富柏村日剩

香港で2000年02月24日から毎日綴り始めた日記ブログ 現在は身在日本

人は自由にならなければ一歩も進めない(川久保玲)

農暦十二月十六日。本日、月本裕兄命日。ご逝去からもう四年に。時代はどんどん不安定な、月本さんが恐れていた方向に不幸にも着実に向かつているよう。こんな時代に月本さんが生きてゐたら何を言はれるか、とブログを読みたいな、と思ふばかり。慌たゞしい一日。晩に自宅で浅蜊のパスタ。一日四回、朝昼晩と就寝前に服薬といはれても夕食後すぐに睡魔に襲はれるアタシは日に三度しか服せず。体調良くないのに、こんな晩に限つて復た階上の夫婦が馬鹿/\しい口論始め甚だ迷惑。
きだみのると著書「気違ひ部落周遊紀行」については書きたいこといくつもあるが時間がない。備忘録的に二つだけ。一つはこれは昭和廿一年に創刊間もない岩波の雑誌「世界」に連載されたもの。

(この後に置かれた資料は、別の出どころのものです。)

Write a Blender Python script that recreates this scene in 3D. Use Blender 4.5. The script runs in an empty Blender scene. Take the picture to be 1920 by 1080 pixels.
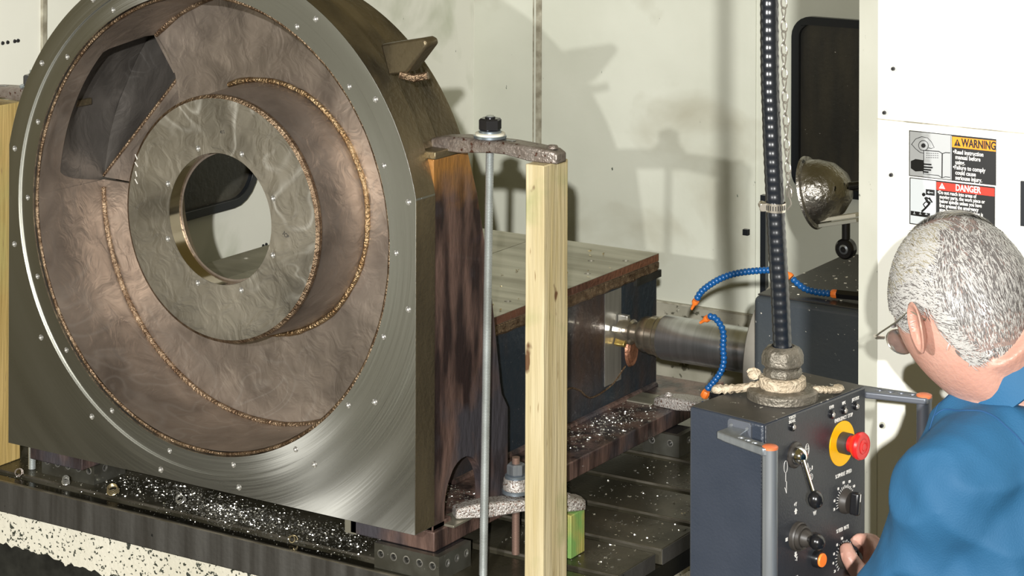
import bpy, bmesh, math, random
from mathutils import Vector, Matrix, noise
from mathutils.geometry import tessellate_polygon
from mathutils.bvhtree import BVHTree
random.seed(7)
R = math.radians
sc = bpy.context.scene
COL = sc.collection

# ---------------------------------------------------------------- camera, world, lights
cam_d = bpy.data.cameras.new('camera'); cam = bpy.data.objects.new('camera', cam_d); COL.objects.link(cam)
sc.camera = cam
cam.location = (3.9316, -5.6704, 2.3801)
cam.rotation_euler = (Matrix.Rotation(R(32.43), 4, 'Z') @ Matrix.Rotation(R(90), 4, 'X') @ Matrix.Rotation(0.0029, 4, 'Z')).to_euler()
cam_d.sensor_width = 36; cam_d.lens = 82.706
cam_d.shift_x = 0; cam_d.shift_y = -0.55118
cam_d.clip_start = .05; cam_d.clip_end = 60
sc.view_settings.view_transform = 'Standard'; sc.view_settings.look = 'None'
sc.view_settings.exposure = 0.0; sc.view_settings.gamma = 1.0; sc.view_settings.use_curve_mapping = False

w = bpy.data.worlds.new('shop_ambient'); sc.world = w; w.use_nodes = True
w.node_tree.nodes['Background'].inputs[0].default_value = (0.25, 0.20, 0.075, 1)
w.node_tree.nodes['Background'].inputs[1].default_value = 0.62

def strobe(name, loc, target, watts, radius, col):
    ld = bpy.data.lights.new(name, 'SPOT'); ld.energy = watts; ld.color = col
    ld.shadow_soft_size = radius; ld.spot_size = R(75); ld.spot_blend = .4
    ld.use_nodes = True; nt = ld.node_tree; em = nt.nodes['Emission']
    fo = nt.nodes.new('ShaderNodeLightFalloff'); fo.inputs['Strength'].default_value = 1.0
    nt.links.new(fo.outputs['Linear'], em.inputs['Strength'])
    o = bpy.data.objects.new(name, ld); COL.objects.link(o); o.location = loc
    o.rotation_euler = (Vector(target) - Vector(loc)).to_track_quat('-Z', 'Y').to_euler()
    return o
strobe('strobe_light', (2.12, -5.30, 2.26), (.2, 1.2, .8), 118, .025, (1, .99, .97))
strobe('rear_strobe', (5.9, -9.2, 3.6), (.4, .5, .7), 555, .05, (1, .985, .95))

# ---------------------------------------------------------------- materials
MATS = {}
def mat(name, col, rough=.5, metal=0., col2=None, nscale=8., stretch=(1, 1, 1), detail=6., lo=.35, hi=.65,
        bump=0., bscale=40., rough2=None, specks=None, specks2=None, coat=0., spec=.5, dist=0., bstretch=None, aniso=0., emit=None, trans=0., bdist=.01, col3=None, c3scale=2.5, c3=(.5,.62)):
    if name in MATS: return MATS[name]
    m = bpy.data.materials.new(name); m.use_nodes = True; nt = m.node_tree; L = nt.links.new
    b = nt.nodes['Principled BSDF']; b.inputs['Metallic'].default_value = metal; b.inputs['Roughness'].default_value = rough
    b.inputs['Specular IOR Level'].default_value = spec; b.inputs['Coat Weight'].default_value = coat
    b.inputs['Anisotropic'].default_value = aniso
    if trans: b.inputs['Transmission Weight'].default_value = trans
    b.inputs['Base Color'].default_value = (*col, 1)
    tc = nt.nodes.new('ShaderNodeTexCoord')
    def mapped(st):
        mp = nt.nodes.new('ShaderNodeMapping'); mp.inputs['Scale'].default_value = st; L(tc.outputs['Object'], mp.inputs[0]); return mp
    def nz(scale, det, st, di=0.):
        n = nt.nodes.new('ShaderNodeTexNoise'); n.inputs['Scale'].default_value = scale; n.inputs['Detail'].default_value = det
        n.inputs['Distortion'].default_value = di; L(mapped(st).outputs[0], n.inputs['Vector']); return n
    def ramp(src, a, c):
        r = nt.nodes.new('ShaderNodeMapRange'); r.inputs[1].default_value = a; r.inputs[2].default_value = c; r.clamp = True
        L(src, r.inputs[0]); return r.outputs[0]
    out = None
    def mix(fac, a, c):
        mx = nt.nodes.new('ShaderNodeMix'); mx.data_type = 'RGBA'; L(fac, mx.inputs[0])
        for v, i in ((a, 6), (c, 7)):
            if isinstance(v, tuple): mx.inputs[i].default_value = (*v, 1)
            else: L(v, mx.inputs[i])
        return mx.outputs[2]
    if col2:
        f = ramp(nz(nscale, detail, stretch, dist).outputs[0], lo, hi)
        out = mix(f, col, col2)
        if rough2 is not None: L(ramp_out(nt, f, rough, rough2), b.inputs['Roughness'])
    if col3:
        f = ramp(nz(c3scale, 5, (1, 1, 1), .4).outputs[0], *c3); out = mix(f, out or col, col3)
    for s in (specks, specks2):
        if s:   # (colour, scale, lo, hi, stretch)
            f = ramp(nz(s[1], 3, s[4] if len(s) > 4 else (1, 1, 1)).outputs[0], s[2], s[3]); out = mix(f, out or col, s[0])
    if out is not None: L(out, b.inputs['Base Color'])
    if bump:
        bn = nt.nodes.new('ShaderNodeBump'); bn.inputs['Strength'].default_value = bump; bn.inputs['Distance'].default_value = bdist
        L(nz(bscale, 5, bstretch or (1, 1, 1)).outputs[0], bn.inputs['Height']); L(bn.outputs[0], b.inputs['Normal'])
    if emit: b.inputs['Emission Color'].default_value = (*emit, 1); b.inputs['Emission Strength'].default_value = 1
    MATS[name] = m; return m
def ramp_out(nt, f, a, c):
    r = nt.nodes.new('ShaderNodeMapRange'); r.inputs[3].default_value = a; r.inputs[4].default_value = c; nt.links.new(f, r.inputs[0]); return r.outputs[0]

def turned_steel(name, col, rough, centre, amp=.35):
    """machined face: fine concentric tool marks around an axis along y"""
    m = bpy.data.materials.new(name); m.use_nodes = True; nt = m.node_tree; L = nt.links.new; b = nt.nodes['Principled BSDF']
    b.inputs['Metallic'].default_value = .93; b.inputs['Anisotropic'].default_value = .9
    tc = nt.nodes.new('ShaderNodeTexCoord'); mp = nt.nodes.new('ShaderNodeMapping'); mp.inputs['Location'].default_value = (-centre[0], 0, -centre[1])
    L(tc.outputs['Object'], mp.inputs[0])
    sx = nt.nodes.new('ShaderNodeSeparateXYZ'); L(mp.outputs[0], sx.inputs[0])
    def m_(op, a, c=None):
        n = nt.nodes.new('ShaderNodeMath'); n.operation = op
        for i, v in enumerate((a, c)):
            if v is None: continue
            if isinstance(v, (int, float)): n.inputs[i].default_value = v
            else: L(v, n.inputs[i])
        return n.outputs[0]
    r2 = m_('SQRT', m_('ADD', m_('MULTIPLY', sx.outputs[0], sx.outputs[0]), m_('MULTIPLY', sx.outputs[2], sx.outputs[2])))
    ang = m_('ARCTAN2', sx.outputs[2], sx.outputs[0])
    cb = nt.nodes.new('ShaderNodeCombineXYZ'); L(m_('MULTIPLY', r2, 90.), cb.inputs[0]); L(m_('MULTIPLY', ang, 1.2), cb.inputs[1])
    n1 = nt.nodes.new('ShaderNodeTexNoise'); n1.inputs['Scale'].default_value = 1.; n1.inputs['Detail'].default_value = 4; L(cb.outputs[0], n1.inputs['Vector'])
    cb2 = nt.nodes.new('ShaderNodeCombineXYZ'); L(m_('MULTIPLY', r2, 9.), cb2.inputs[0]); L(m_('MULTIPLY', ang, .9), cb2.inputs[1])
    n2 = nt.nodes.new('ShaderNodeTexNoise'); n2.inputs['Scale'].default_value = 1.; n2.inputs['Detail'].default_value = 2; L(cb2.outputs[0], n2.inputs['Vector'])
    # tangent direction of the tool marks
    cr = nt.nodes.new('ShaderNodeCombineXYZ'); L(m_('MULTIPLY', sx.outputs[2], -1.), cr.inputs[0]); L(sx.outputs[0], cr.inputs[2])
    nm = nt.nodes.new('ShaderNodeVectorMath'); nm.operation = 'NORMALIZE'; L(cr.outputs[0], nm.inputs[0]); L(nm.outputs[0], b.inputs['Tangent'])
    mr = nt.nodes.new('ShaderNodeMapRange'); mr.inputs[1].default_value = .35; mr.inputs[2].default_value = .7; mr.inputs[3].default_value = rough * .8; mr.inputs[4].default_value = rough * 1.3
    L(n2.outputs[0], mr.inputs[0]); L(mr.outputs[0], b.inputs['Roughness'])
    mx = nt.nodes.new('ShaderNodeMix'); mx.data_type = 'RGBA'; L(n2.outputs[0], mx.inputs[0])
    mx.inputs[6].default_value = (*[c * (1 - amp) for c in col], 1); mx.inputs[7].default_value = (*[min(1, c * (1 + amp)) for c in col], 1)
    L(mx.outputs[2], b.inputs['Base Color'])
    bn = nt.nodes.new('ShaderNodeBump'); bn.inputs['Strength'].default_value = .25; bn.inputs['Distance'].default_value = .002
    L(n1.outputs[0], bn.inputs['Height']); L(bn.outputs[0], b.inputs['Normal'])
    MATS[name] = m; return m

def ground_steel(name, col, rough=.36, swirl=1.0, metal=.8):
    """steel dressed by hand with a disc grinder: highlight streaks along its passes painted into the base colour"""
    m = bpy.data.materials.new(name); m.use_nodes = True; nt = m.node_tree; L = nt.links.new; b = nt.nodes['Principled BSDF']
    b.inputs['Metallic'].default_value = metal
    tc = nt.nodes.new('ShaderNodeTexCoord')
    n0 = nt.nodes.new('ShaderNodeTexNoise'); n0.inputs['Scale'].default_value = 5; n0.inputs['Detail'].default_value = 5; n0.inputs['Distortion'].default_value = .6; L(tc.outputs['Object'], n0.inputs['Vector'])
    n1 = nt.nodes.new('ShaderNodeTexNoise'); n1.inputs['Scale'].default_value = 3.2; n1.inputs['Detail'].default_value = 1; n1.inputs['Distortion'].default_value = 1.6; L(tc.outputs['Object'], n1.inputs['Vector'])
    # thin contour lines of a smooth distorted noise = painted highlights along curved grinding passes
    def line(src, lvl, wd):
        s = nt.nodes.new('ShaderNodeMath'); s.operation = 'SUBTRACT'; L(src, s.inputs[0]); s.inputs[1].default_value = lvl
        a = nt.nodes.new('ShaderNodeMath'); a.operation = 'ABSOLUTE'; L(s.outputs[0], a.inputs[0])
        r = nt.nodes.new('ShaderNodeMapRange'); r.inputs[1].default_value = 0; r.inputs[2].default_value = wd; r.inputs[3].default_value = 1; r.inputs[4].default_value = 0; L(a.outputs[0], r.inputs[0]); return r.outputs[0]
    l1 = line(n1.outputs[0], .5, .035); l2 = line(n1.outputs[0], .62, .02)
    mxl = nt.nodes.new('ShaderNodeMath'); mxl.operation = 'MAXIMUM'; L(l1, mxl.inputs[0]); L(l2, mxl.inputs[1])
    gate = nt.nodes.new('ShaderNodeTexNoise'); gate.inputs['Scale'].default_value = 2.1; gate.inputs['Detail'].default_value = 2; L(tc.outputs['Object'], gate.inputs['Vector'])
    gr = nt.nodes.new('ShaderNodeMapRange'); gr.inputs[1].default_value = .45; gr.inputs[2].default_value = .6; gr.inputs[4].default_value = swirl; L(gate.outputs[0], gr.inputs[0])
    fl = nt.nodes.new('ShaderNodeMath'); fl.operation = 'MULTIPLY'; L(mxl.outputs[0], fl.inputs[0]); L(gr.outputs[0], fl.inputs[1])
    mr = nt.nodes.new('ShaderNodeMapRange'); mr.inputs[1].default_value = .3; mr.inputs[2].default_value = .72; L(n0.outputs[0], mr.inputs[0])
    mx = nt.nodes.new('ShaderNodeMix'); mx.data_type = 'RGBA'; L(mr.outputs[0], mx.inputs[0])
    mx.inputs[6].default_value = (*[c * .62 for c in col], 1); mx.inputs[7].default_value = (*[min(1, c * 1.35) for c in col], 1)
    m2 = nt.nodes.new('ShaderNodeMix'); m2.data_type = 'RGBA'; L(fl.outputs[0], m2.inputs[0]); L(mx.outputs[2], m2.inputs[6]); m2.inputs[7].default_value = (.86, .84, .8, 1)
    L(m2.outputs[2], b.inputs['Base Color'])
    r2 = nt.nodes.new('ShaderNodeMapRange'); r2.inputs[3].default_value = rough * .85; r2.inputs[4].default_value = rough * 1.35; L(n0.outputs[0], r2.inputs[0]); L(r2.outputs[0], b.inputs['Roughness'])
    fine = nt.nodes.new('ShaderNodeTexNoise'); fine.inputs['Scale'].default_value = 14; fine.inputs['Detail'].default_value = 3; fine.inputs['Distortion'].default_value = 1; L(tc.outputs['Object'], fine.inputs['Vector'])
    bn = nt.nodes.new('ShaderNodeBump'); bn.inputs['Strength'].default_value = .5; bn.inputs['Distance'].default_value = .012
    L(fine.outputs[0], bn.inputs['Height']); L(bn.outputs[0], b.inputs['Normal'])
    MATS[name] = m; return m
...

またこのきだが戦時中疎開して戦後も隠遁生活続けたのは東京都南多摩郡恩方村にあつた廃寺の医王寺。
▼SCMP神に“MacLehose had mind to use army to quell police - Former governor saw threat of mutiny over corruption probe as a great danger to colony”と記事あり。マ卿の英国の大学でマ卿生前の口述記録内容公開。1971年にICAC創設し香港の公務員、殊に警察の汚職摘発に乗り出したが警察との確執があり1977年暮れに警察が総督に対峙し場合によつてはマ郷は香港駐留の英国軍の導入も辞せず、と。の歴史の「もし?」だが、もし70年代後半で香港で総督軍と警察が対峙するやうになつたら香港返還がまだ具体的に決まらぬこの時期に中共がどう出たか?を考えると面白いところ。
川久保玲女史のインタビュー(朝日)。

すぐ着られる簡単な服で満足している人が増えている。他の人と同じ服を着て、そのことに何の疑問も抱かない。服装のことだけではない。最近の人は強いもの、格好いいもの、新しいものはなくても、今をなんとなく過せればいい、と。情熱や興奮、怒り、現状を打ち破ろうという意欲が弱まっている。(略)ファッションの分野に限らず本当に個性を表現している人は、人と違うものを着たり、違うように着こなしたりしている。そんな人はトップモードの服でなくてもTシャツ姿でも「この人は何かもっているな」という雰囲気を醸し出している。本人の中身が新しければ、着ているものも新しく見える。ファッションとは、それを着ている人の中身も含めたもの。最近はグループのタレントが多くなって、みんな同じような服を着て歌って踊っているのが私には不思議。(略)状況が窮屈であれば自由の意味がわかる。人は自由にならなければ一歩も進めない。(略)新しいこと=自由=前へ進むこと。一歩前へ進めば物事はかなり解決できるもの。

久が原のT君なんてこの川久保刀自の意見に深く同意するところかしら。